No denying that, and no argument there ..... going above 100% render resolution which actually improves the IQ at the cost of performance (hands down, the best AA there is).....Of course, with enough resources, I've got NO PROBLEM with going above 100% render resolution.
It's nice to see you say it, I'm baffled at the lengths some go to either argue better than 100%/native isn't possible, or to not admit it.
It's about native rendering vs upscaling (or rather, reduction scaling!). This is NOT about native rendering vs going above 100% render resolution which actually improves the IQ at the cost of performance (hands down, the best AA there is).
I will NEVER go below 100% render resolution.
That's quite separate to the point I was trying to make about 100%+ / supersampling, which I'm glad can be put to rest now. However, suffice to say there have been games where upscaling has absolutely provided better IQ (will give example below), but I suspect that won't occur much or at all moving forward as upscaling implementations now are
finally including a native AA option like DLAA, FSR Native AA etc - and because those AA solutions are
so much better than TAA, they are of course better than upscaling from lower res. Same algorithm, more data.
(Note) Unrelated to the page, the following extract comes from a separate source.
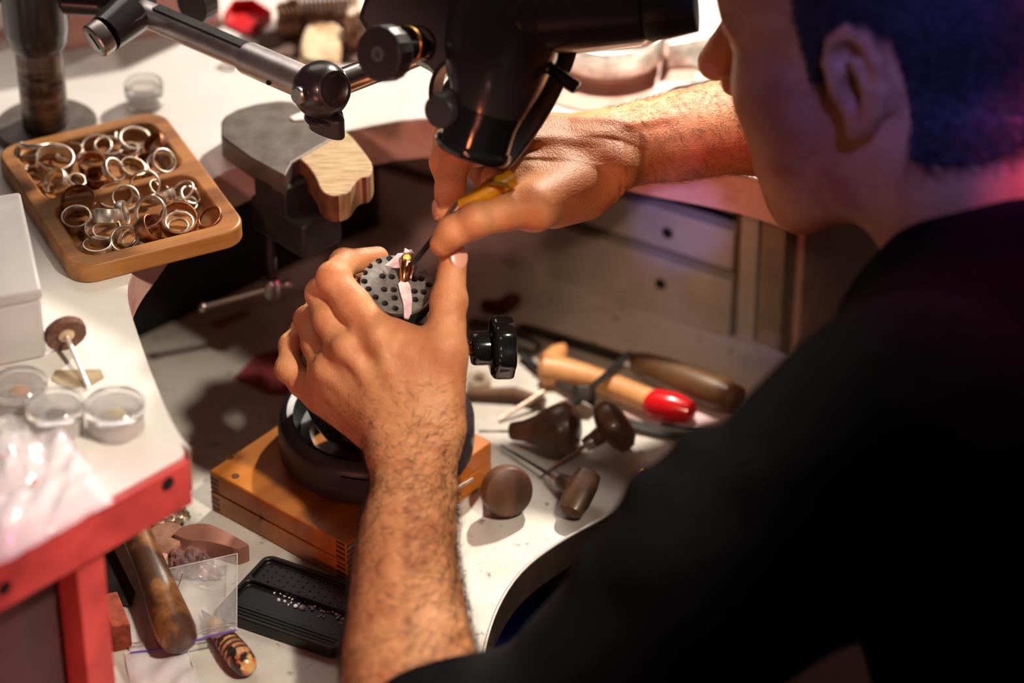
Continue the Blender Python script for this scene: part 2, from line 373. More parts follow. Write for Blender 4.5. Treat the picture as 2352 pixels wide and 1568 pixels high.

My example where upscaling
has provided better IQ goes as follows.
Game AAA releases, it has a rendering pipeline dependent on TAA to not break visual effects, so you
cannot outright disable TAA (or another temporally underpinned AA solution) at all in the game options, the developer made sure of this so their game doesn't look visually broken. The standard TAA that comes in the game has a very blurry resolve and it's own temporal artefacts like smearing and ghosting. The game has also implemented DLSS, and because the standard TAA is
that bad, and the AA algorithm in DLSS is that good, DLSS Quality mode provides superior image quality, higher detail retention, image stability etc.
Article covering some examples here.
However, it is true that DLSS can produce a better than native image, it just depends on the game. At 4K using the Quality mode, for example, we'd say that around 40% of the time DLSS was indeed producing a better than native image. Often this comes down to the native image, on a handful of occasions native rendering wasn't great, likely due to a poor TAA implementation. But on other occasions the native image looks pretty good, it's just that DLSS looks better or has an advantage at times.
Again this is
very unlikely to happen now, as we can use these AA algorithms like FSR native AA/XeSS native AA/DLAA, giving undeniably better results than starting from a lower base resolution, more data so duh, but that above scenario certainly played out in multiple games, because of straight garbage TAA so bad it fumbles, even with craploads more pixels to work with.
Image quality on a given game, on a given monitor/panel is on a spectrum of subnative-through-massively-supersampled, and so because better than native is categorically possible, it's objective to say that it isn't inherently limited to one singular way to achieve that.